Canadian Hosting Providers - how do you handle copyright and trademark complaints

Owen DeLong owen at delong.com
Thu Jun 6 19:21:11 UTC 2013


On Jun 6, 2013, at 12:01 , Roy <r.engehausen at gmail.com> wrote:

> On 6/6/2013 11:07 AM, Owen DeLong wrote:
>> On Jun 5, 2013, at 22:30 , Roy <r.engehausen at gmail.com> wrote:
>> 
>>> On 6/5/2013 4:40 PM, Nick Khamis wrote:
>>>> On 6/5/13, Sameer Khosla <skhosla at neutraldata.com> wrote:
>>>>> My personal favorite is the number of notices that we receive as DMCA
>>>>> takedown notices, citing the specific laws.
>>>>> 
>>>> I'm not sure US copyright laws even apply to us here in Canada?
>>>> What countries have no internet laws?
>>>> 
>>>> N.
>>>> 
>>>> 
>>> US laws apply where ever the US says they apply.
>>> 
>> How do you figure that?
> 
> A government can say anything it wants to

That's not what you said. You said "US laws apply wherever the US says they apply."

I agree that the US government can claim its laws apply wherever they wish to clam they apply.

That is a far cry from having them ACTUALLY apply there.

> 
>> 
>> The US power to enforce US law is limited to:
>> 
>> 	1.	US Citizens (pretty much wherever they are, unfortunately)
>> 	2.	Things that happen within the borders of the united states
>> 	3.	Transactions involving entities within the borders of the united states or
>> 		citizens of the US.
>> 
>> Beyond that, their power is supposed to be pretty limited.
> 
> Limited by who?
> 

Unfortunately, that is the real crux of the matter, now, isn't. However, at least on a theoretical level, the government should be limited by the powers granted to it by the constitution and by the voters.

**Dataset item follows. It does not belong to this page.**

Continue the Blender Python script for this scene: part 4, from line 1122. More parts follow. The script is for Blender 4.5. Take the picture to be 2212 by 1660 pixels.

> A government can pass any law that it wants to and apply it to anyone.  It then becomes a question of how it enforces that law and that is limited by its ability to project power.  See

Yes and no. Depends somewhat on the structure of the government. In the case of the united States, Congress can pass any bill that they want, however, absent a 2/3rd majority, it then needs signature of the president. Beyond that, you still have the issue that the judiciary may strike that law down as unconstitutional.

As an example, I'm quite certain that if the US Congress passed a law stating that we would tax all Spanish citizens residing on Spanish soil $100 per year in perpetuity, that law would have the following problems:

	1.	The president would probably never sign it.
	2.	If the president signed it, the supreme court would likely demonstrate that it can, in fact, act with great
		haste in repealing it.
	3.	I doubt that any Spanish citizen on Spanish soil would have any belief whatsoever that the law actually
		applied to them.
	4.	For any meaningful value of the word "apply", the law would not actually apply to said citizens.

Finally when it came to enforcing the law, I doubt that the US tax collectors and law enforcement officers would be welcomed into Spain with open arms to carry out this application of law. While the US may well be capable of taking on the EU militarily, I suspect it would be very costly to do so and it certainly wouldn't be well supported by the citizenry which I believe would make it difficult for the government to sustain said revenue collection campaign.